Por andar siguiendo los pies del señor casi me paso el pasillo que conduce a la estación. Giro velozmente a la izquierda para observar que los puestos de buhoneros son realmente minitiendas, en donde el encargado de turno barre el piso para que el agua no entre en su bien resguardado y seco local. Recuerdo cuando las “Minitiendas del Este” eran el lugar más propicio para comprar las galas de moda, hoy es sólo un local sumergido en la más autentica y firme representación de la “Revolución bonita”. Un muestrario de miserias.

La entrada del Metro abarrotada de gente, muchos tratando de salir y otros pocos, como yo, intentando pasar. Los vendedores insisten en ofrecer sus paraguas. Bajo corriendo las escaleras. No tengo ticket, seguramente habrá una cola enorme para la taquilla. Tampoco tengo monedas para las máquinas, las deje en el cenicero del carro. Bueno… me tocará peder tiempo en esa fastidiosa cola. Pienso mientras voy bajando las escalinatas, tratando de rebasar por la izquierda a los “lentos”.

Sorpresa: no hay cola, tampoco mucha gente, bastante extraño. Compro mi ticket; dirección: Palo verde; escaleras mecánicas: dañadas; parejita que baja muy lento: delante; el vagón: espera en el anden. Piiiiiii, me da tiempo de correr y entrar justo antes de que la puerta cierre a mis espaldas. Ahhh: suspiro al agarrarme del tubo.
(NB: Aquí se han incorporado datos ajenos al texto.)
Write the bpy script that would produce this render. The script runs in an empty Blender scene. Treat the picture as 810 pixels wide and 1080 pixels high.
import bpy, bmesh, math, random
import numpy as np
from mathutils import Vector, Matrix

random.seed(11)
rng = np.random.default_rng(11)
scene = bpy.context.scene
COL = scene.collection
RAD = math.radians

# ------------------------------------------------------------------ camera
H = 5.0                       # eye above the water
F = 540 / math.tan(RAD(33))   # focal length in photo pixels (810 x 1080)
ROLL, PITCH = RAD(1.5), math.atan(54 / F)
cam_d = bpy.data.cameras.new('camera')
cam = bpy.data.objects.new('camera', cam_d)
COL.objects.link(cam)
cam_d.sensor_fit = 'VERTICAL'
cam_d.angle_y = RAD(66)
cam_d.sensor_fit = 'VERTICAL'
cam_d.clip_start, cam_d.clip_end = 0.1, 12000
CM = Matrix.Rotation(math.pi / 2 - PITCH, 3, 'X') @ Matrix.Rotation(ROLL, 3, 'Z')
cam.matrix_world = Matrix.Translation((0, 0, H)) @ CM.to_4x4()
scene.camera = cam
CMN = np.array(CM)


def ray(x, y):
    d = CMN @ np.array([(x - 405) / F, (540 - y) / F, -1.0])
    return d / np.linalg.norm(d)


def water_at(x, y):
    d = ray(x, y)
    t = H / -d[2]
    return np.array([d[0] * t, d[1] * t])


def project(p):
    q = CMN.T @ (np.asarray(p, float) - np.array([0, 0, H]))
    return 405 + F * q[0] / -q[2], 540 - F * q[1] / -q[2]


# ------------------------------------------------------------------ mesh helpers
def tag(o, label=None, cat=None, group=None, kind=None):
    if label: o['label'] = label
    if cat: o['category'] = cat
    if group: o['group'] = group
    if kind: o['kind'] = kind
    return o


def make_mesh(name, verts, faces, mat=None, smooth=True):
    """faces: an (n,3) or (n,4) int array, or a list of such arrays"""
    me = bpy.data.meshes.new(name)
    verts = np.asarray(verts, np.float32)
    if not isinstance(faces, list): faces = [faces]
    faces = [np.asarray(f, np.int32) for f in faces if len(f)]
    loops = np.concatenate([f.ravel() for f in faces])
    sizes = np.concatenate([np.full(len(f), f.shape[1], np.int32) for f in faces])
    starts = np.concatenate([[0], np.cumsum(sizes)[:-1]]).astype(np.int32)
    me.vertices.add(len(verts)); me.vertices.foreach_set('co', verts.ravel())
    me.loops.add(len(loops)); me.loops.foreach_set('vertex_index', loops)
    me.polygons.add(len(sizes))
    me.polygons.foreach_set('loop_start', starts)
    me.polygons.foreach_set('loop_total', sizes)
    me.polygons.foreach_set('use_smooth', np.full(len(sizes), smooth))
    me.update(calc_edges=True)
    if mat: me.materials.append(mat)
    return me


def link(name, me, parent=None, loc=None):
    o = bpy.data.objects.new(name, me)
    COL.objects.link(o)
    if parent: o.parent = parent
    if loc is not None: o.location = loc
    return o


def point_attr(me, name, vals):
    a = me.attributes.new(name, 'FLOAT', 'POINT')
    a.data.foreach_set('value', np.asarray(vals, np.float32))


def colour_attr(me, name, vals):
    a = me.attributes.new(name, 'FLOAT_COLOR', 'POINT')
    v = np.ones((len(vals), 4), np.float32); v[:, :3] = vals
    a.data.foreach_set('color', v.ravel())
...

Luego de una estación se desocupan varios asientos cercanos. Quién dijo que el Metro es un caos, qué se le quedo corto a Caracas. Aquí sobran los puestos. Deambulo un rato por el vagón para escoger un asiento en el pasillo cercano a una de las puertas. Al observar las personas derredor, veo a mi compañía de asiento, que mira descuidada por la ventanilla, es una joven de rostro familiar con un look neohippie.